Dairy processor Murray Goulburn has reported a fall in its milk intake of almost 30 per cent in the first half of fiscal 2018, and attributed the drop to its “inability to pay a competitive milk price” to farmers.

The processor reported a milk intake of 1.1 billion litres and total revenue of $1.1 billion in its first half results released on Wednesday.

Revenue was hit by the falling milk volume and dropped by 5.1 per cent, but the fall was partly offset by higher commodity prices and inventory sales.

Murray Goulburn has reached a deal to sell the business to Canadian dairy giant Saputo, but the proposed deal remains subject to approval from the Australian Competition and Consumer Commission and the Foreign Investment Review Board. The ACCC is expected to release the findings of its review of the proposed sale on March 1.

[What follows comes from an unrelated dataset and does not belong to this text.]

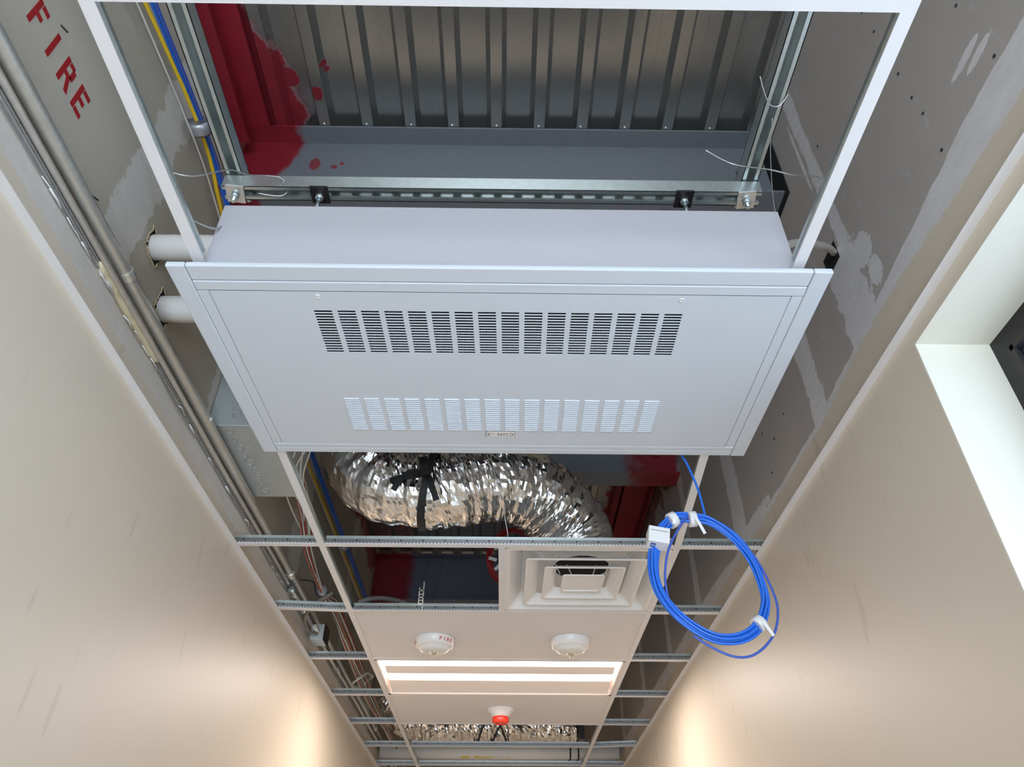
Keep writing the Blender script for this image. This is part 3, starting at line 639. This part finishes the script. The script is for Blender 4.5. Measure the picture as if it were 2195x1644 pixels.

The processor warned of potentially serious consequences if the deal didn’t go ahead.

“While the transaction continues to progress as anticipated, if it does not proceed, and in the absence of an alternative transaction, MG may not be able to pay a competitive farmgate milk price. Further losses of milk flow may trigger an impairment to MG’s assets that could breach banking covenants and result in potential withdrawal of creditors’ support and an increased risk to MG’s ability to refinance its expiring debt facilities,” MG said.

“The successful completion of the transaction remains a priority focus and MG will continue to work closely with Saputo to achieve completion as soon as possible,” it said.

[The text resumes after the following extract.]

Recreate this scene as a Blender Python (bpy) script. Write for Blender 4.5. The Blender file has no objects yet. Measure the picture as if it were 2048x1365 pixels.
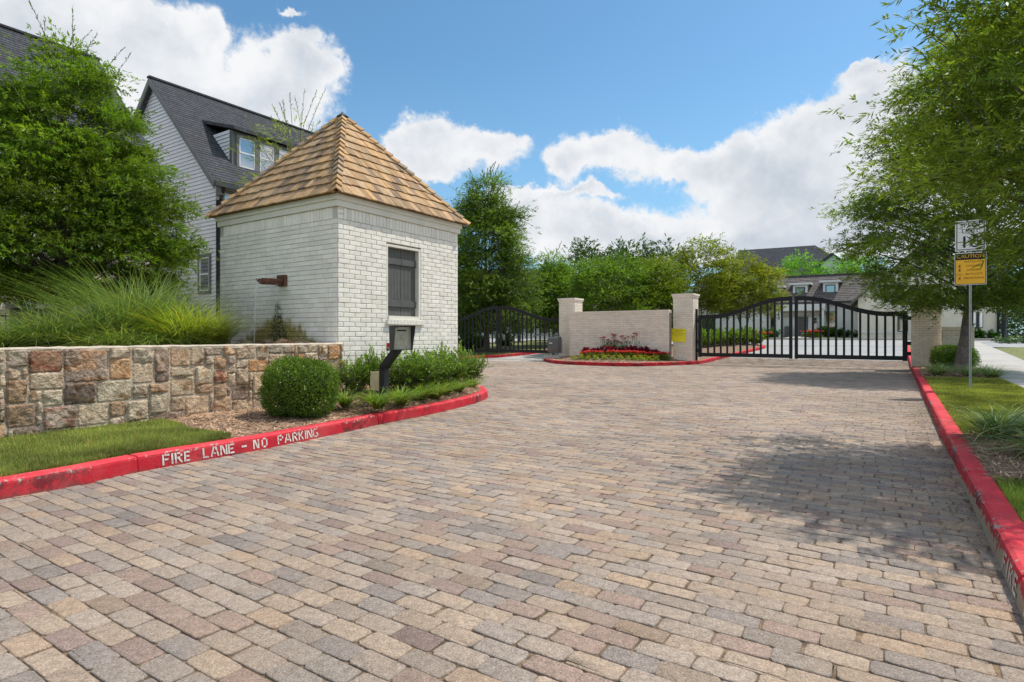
import bpy, bmesh, math, random
import numpy as np
from mathutils import Vector, Matrix, geometry
random.seed(7); rng = np.random.default_rng(11)
scene = bpy.context.scene
COL = scene.collection
PI = math.pi
EYE = 1.25; F = 1165.0
NU = math.hypot(766, 1165)
ux, uy = 766/NU, 1165/NU           # road direction (away from the camera)
vx, vy = -uy, ux                   # across the road, to the left
TH = math.atan2(uy, ux)
def UV(U, V): return (U*ux + V*vx, U*uy + V*vy)
def toU(x, y): return x*ux + y*uy
def toV(x, y): return x*vx + y*vy
def hU(U):
    if U < 26: return 0.0
    if U < 60:
        t = (U-26)/34
        return 1.18*(t*(1-t)*0.25 + t) if t < 1 else 1.18
    return 1.18
def H(x, y): return hU(toU(x, y))
def G(px, py, z=0.0):
    Y = F*(EYE-z)/(py-670.0); return ((px-1024)/F*Y, Y)
def R(px, Y): return ((px-1024)/F*Y, Y)
def ZY(py, Y): return EYE + (670-py)*Y/F

# ---------------------------------------------------------------- nodes
def nd(nt, typ, props=None, **inp):
    n = nt.nodes.new(typ)
    for k, v in (props or {}).items(): setattr(n, k, v)
    for k, v in inp.items():
        s = n.inputs[int(k[1:])] if (k[0] == '_' and k[1:].isdigit()) else n.inputs[k.replace('_', ' ')]
        if isinstance(v, bpy.types.NodeSocket): nt.links.new(v, s)
        else: s.default_value = v
    return n
def math_(nt, op, a, b=0.0, c=None, clamp=False):
    n = nt.nodes.new('ShaderNodeMath'); n.operation = op; n.use_clamp = clamp
    for i, v in enumerate((a, b) if c is None else (a, b, c)):
        if isinstance(v, bpy.types.NodeSocket): nt.links.new(v, n.inputs[i])
        else: n.inputs[i].default_value = v
    return n.outputs[0]
def mixc(nt, f, a, b, mode='MIX'):
    n = nt.nodes.new('ShaderNodeMix'); n.data_type = 'RGBA'; n.blend_type = mode
    for s, v in ((n.inputs[0], f), (n.inputs[6], a), (n.inputs[7], b)):
        if isinstance(v, bpy.types.NodeSocket): nt.links.new(v, s)
        elif isinstance(v, (int, float)): s.default_value = v
        else: s.default_value = (*v, 1)
    return n.outputs[2]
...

In an interview with Fairfax Media MG’s chief executive officer, Ari Mervis, said the processor’s milk intake had stabilised since higher payments to farmers were announced last year and the Saputo deal was unveiled.

“Without milk basically we’re all aware there is no processor. And we appreciate that while for some of them a sale or disposal of Murray Goulburn may not be universally popular, I firmly believe that this transaction, if it completes, is in the best interests of all our stakeholders.

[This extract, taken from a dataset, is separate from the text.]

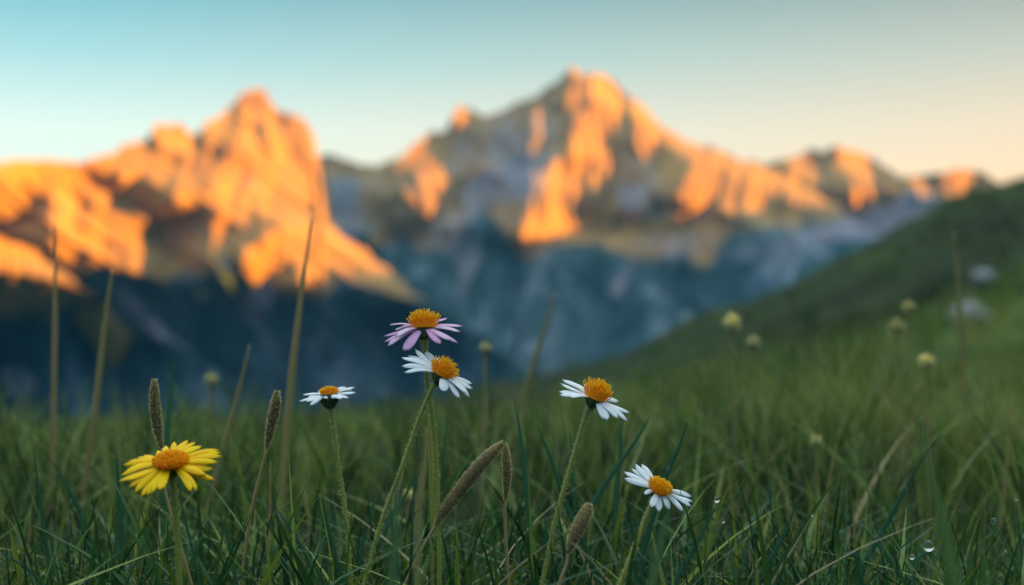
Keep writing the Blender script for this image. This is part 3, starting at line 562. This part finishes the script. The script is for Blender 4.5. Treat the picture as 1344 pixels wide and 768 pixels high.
B = [
 ('narrow upright blade with its tip level with the yellow daisy, nearest the left edge', [(44, 588), (50, 640), (58, 700), (66, 768)], .84, 6, .15),
 ('thin curved dry blade at the left edge below the tall stalk', [(0, 668), (22, 700), (46, 768)], .8, 3, .95),
 ('pale upright blade between the left edge and the yellow daisy', [(153, 592), (155, 640), (158, 700), (160, 768)], .92, 9, .1),
 ('blade leaning left under the tall bending stalk', [(68, 606), (88, 640), (112, 690), (130, 768)], .95, 8, .2),
 ('dark upright blade behind the upright seed spike', [(228, 466), (224, 520), (217, 590), (214, 700)], 1.08, 9, .25),
 ('blade leaning right from beneath the yellow daisy', [(156, 680), (178, 708), (214, 768)], .82, 6, .45),
 ('thin blade crossing the lower left corner', [(0, 728), (30, 742), (56, 768)], .76, 5, .2),
 ('green blade right of the yellow daisy stem curving to the ground', [(236, 600), (238, 660), (252, 720), (262, 768)], .8, 4.5, .2),
 ('slender blade with its tip right of the yellow daisy stem', [(285, 668), (298, 705), (310, 768)], .86, 6, .2),
 ('small upright blade beside the brown short stalk', [(361, 664), (384, 700), (408, 740), (425, 768)], .88, 7, .2),
 ('thin straight blade crossing under the slim dark seed spike', [(338, 580), (362, 640), (392, 700), (420, 768)], .84, 2.6, .75),
 ('dark blade left of the small white daisy stem', [(422, 650), (430, 690), (442, 740), (452, 768)], .82, 7, .1),
 ('blade arching left behind the crossing white daisy stem', [(550, 617), (532, 650), (508, 690), (470, 768)], 1.0, 8, .2),
 ('thin blade with its tip left of the long leaning seed spike', [(588, 541), (584, 585), (578, 640), (572, 720)], .9, 3.5, .2),
 ('hair thin blade running up beside the long leaning seed spike', [(645, 558), (618, 598), (588, 650), (568, 720)], .83, 2.6, .55),
 ('tall narrow blade between the brown spikes and the leaning white daisy', [(675, 524), (684, 580), (692, 660), (698, 768)], .96, 7, .2),
 ('arching blade leaning left beside the leaning white daisy stem', [(704, 556), (722, 600), (742, 660), (768, 720), (790, 768)], .92, 8, .15),
 ('pale blurred blade standing left of the leaning white daisy stem', [(748, 565), (752, 620), (756, 700), (758, 768)], 1.05, 6, .15),
 ('upright blade with its tip beneath the right petals of the leaning white daisy', [(816, 548), (814, 600), (808, 660), (806, 760)], 1.0, 8, .2),
 ('long blade leaning right beneath the leaning white daisy', [(853, 547), (832, 582), (798, 630), (762, 690), (730, 768)], .93, 8, .15),
 ('broad pointed blade leaning right behind the lowest white daisy', [(903, 552), (890, 590), (872, 628), (850, 700), (838, 768)], .86, 8.5, .05),
 ('blade carrying a dewdrop at its tip right of the lowest white daisy', [(942, 660), (926, 692), (905, 730), (884, 768)], .83, 7, .15),
 ('long thin blade ending in a dewdrop right of the lowest white daisy', [(950, 684), (920, 705), (890, 722), (858, 740)], .86, 3, .3),
 ('dark upright blade left of the lowest white daisy stem', [(828, 660), (830, 700), (836, 768)], .84, 6, .1),
 ('long dark blade crossing up through the turf at the right', [(1235, 568), (1200, 620), (1168, 680), (1140, 730), (1125, 768)], .9, 7, .05),
 ('pale pointed blade leaning left in the lower right turf', [(1129, 688), (1155, 718), (1190, 768)], .81, 6, .2),
 ('dark blade under the pale far flowers, leaning left', [(1048, 656), (1030, 700), (1008, 740), (990, 768)], .86, 7, .1),
 ('thin straw blade lying across the turf at the lower right', [(1066, 676), (1048, 708), (1028, 740), (1012, 768)], .8, 3.2, 1.0),
 ('upright blade near the right edge above the big dewdrop', [(1334, 655), (1338, 700), (1344, 768)], .86, 5, .3),
 ('curved pale blade bent over beside the big dewdrop', [(1096, 742), (1108, 730), (1124, 730), (1130, 768)], .8, 8, .15),
 ('straw twig carrying the dewdrops at the lower right', [(1196, 729), (1214, 738), (1232, 752), (1246, 775)], .8, 3, .95),
 ('blade bending under the big dewdrop', [(1228, 724), (1216, 726), (1204, 736), (1196, 775)], .79, 5, .3),
 ('short blade crossing the lower right corner', [(1296, 668), (1312, 700), (1330, 735), (1344, 768)], .84, 4, .4),
 ('blade leaning left between the small white and crossing daisy stems', [(497, 640), (484, 680), (474, 720), (470, 768)], .95, 6, .15),
 ('pale blade below the leaning white daisy, left of the plump spike', [(727, 640), (732, 680), (742, 730), (750, 768)], .98, 6, .15),
 ('curved blade with a hooked tip beside the narrow upright seed spike', [(672, 666), (676, 700), (682, 740), (684, 768)], .84, 4, .35),
 ('short dark upright blade right of the narrow upright seed spike', [(716, 672), (716, 700), (714, 768)], .84, 5, .05)]
tips = {}
for lab, pts, D, w, tint in B: tips[lab] = blade(lab, pts, D, w, tint)
for lab, pts, D, w, tint in (
    ('wide blurred green blade near the lens at the right', [(1205, 540), (1222, 620), (1240, 700), (1258, 790)], .50, 14, .6),
    ('wide blurred green blade near the lens below the pink daisy', [(520, 600), (520, 680), (512, 790)], .50, 12, .45),
    ('faint blurred blade near the lens left of the lowest white daisy', [(884, 640), (870, 700), (850, 790)], .52, 10, .5),
    ('blurred brownish blade near the lens just left of the pink daisy stem', [(556, 560), (550, 680), (546, 790)], .55, 7, .85)):
    blade(lab, pts, D, w, tint, group='blurred grass blades close to the lens')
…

“It gives our farmers a really competitive milk price for the current financial year, which is something that a stand-alone MG was unable to do…it also provides them with certainty around the future,” he said.

Despite the sharp fall in milk volumes Murray Goulburn’s financial position improved during the first half.

Normalised profit before tax rose 213.6 per cent to $35.1 million compared to the first half of fiscal 2017, while normalised net profit rose 53 per cent to $14.4 million.

Revenue from the processor’s dairy foods segment rose 10.7 per cent to $617 million, and it reported an improved performance in the MG Trading division. But the processor confirmed its ingredients and nutritionals business “continued to be impacted by reduced milk intake, with segment revenue of $357 million, 25.9 per cent below first half fiscal 2017”.

The processor’s net debt fell by more than $200 million to $474 million.

Murray Goulburn forecasts a full year farm gate milk price for fiscal 2018 of $5.60 per kilogram of milk solids, subject to completion of the Saputo deal.

Mr Mervis said while management was addressing costs and commercial performance, MG remained exposed to competitive pressures.

“The first half of this financial year has continued to be challenging for MG. The inability to pay a competitive milk price has resulted in a substantial loss of milk,” he said.

Morgans analyst Belinda Moore said Murray Goulburn’s first half result had been overshadowed by the proposed Saputo transaction.

“It’s good to see a material improvement on the previous corresponding period. But the result, really, is probably being overlooked by the market,” she said.